My mouthpiece says I wasn't very respectful toward Martin Luther King in my "Comments on the comments..." He's probably right and if anyone was offended I'm sorry. But I think the point that drove what I said is worth discussing. (I said, "Do we mean King the sainted matryr, or King the womanizing headline-grabber?") The issue for me is, the man was a great hero, undeniably. But he wasn't a saint. Nor was it his job to be one. He had a goal; a brilliant understanding of how to work toward it; and tremendous bravery. He was a risk-taking leader and acted heroically, giving his followers by example the courage to do the same, and ultimately dying because of his public positions.
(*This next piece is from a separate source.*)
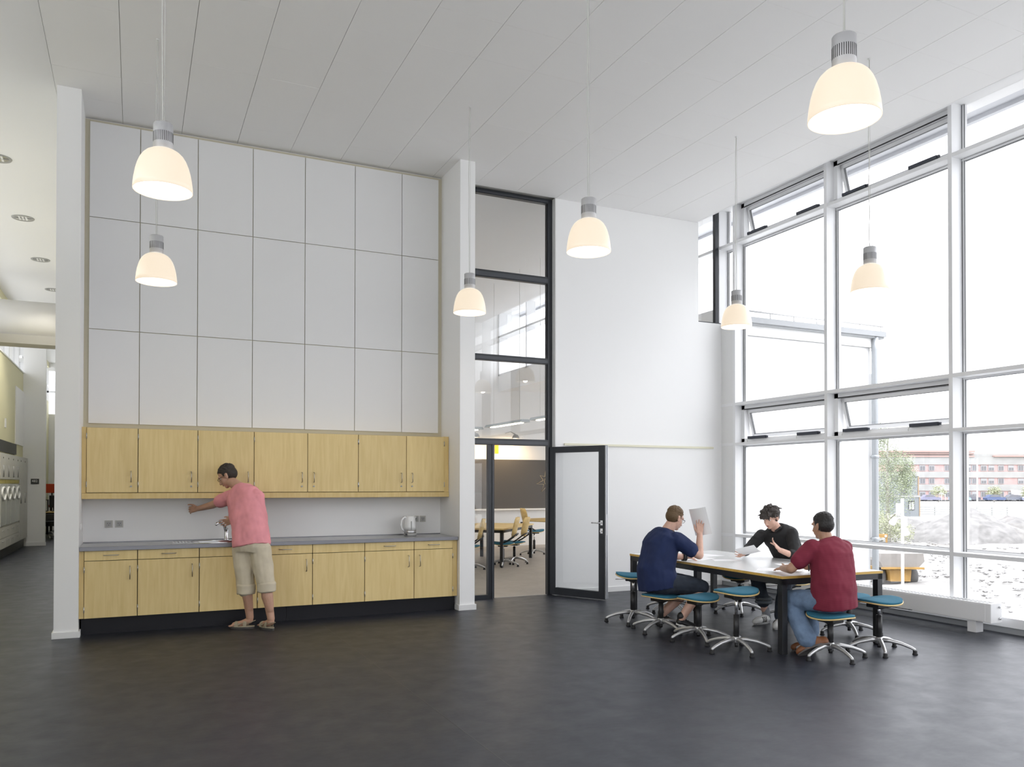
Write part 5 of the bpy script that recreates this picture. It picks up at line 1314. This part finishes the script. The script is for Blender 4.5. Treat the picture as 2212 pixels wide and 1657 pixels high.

What the hell else do we have a right to demand from the guy?

Our tendency is to canonize heroes, and then turn around and vilify them when it turns out they're not saints. Even if they're still heroes. Thus on one level Pete Rose, a great baseball player, can't get in to the Hall of Fame because he's a lousy person. The Baseball Hall of Fame, not the People Hall of Fame. And on another, Bill Clinton's inability to keep it in his pants was enough for a large group of American voters to reject the Presidential candidate of his party.

This is a subject very close to my heart, the difference between saints and heroes; I just spent 2 years writing a novel where that's one of the central questions. I think it's a dangerous demand to make of heroes, that they also be saints: most of them aren't, and discovering that again and again, if we were expecting something else, makes us all cynical.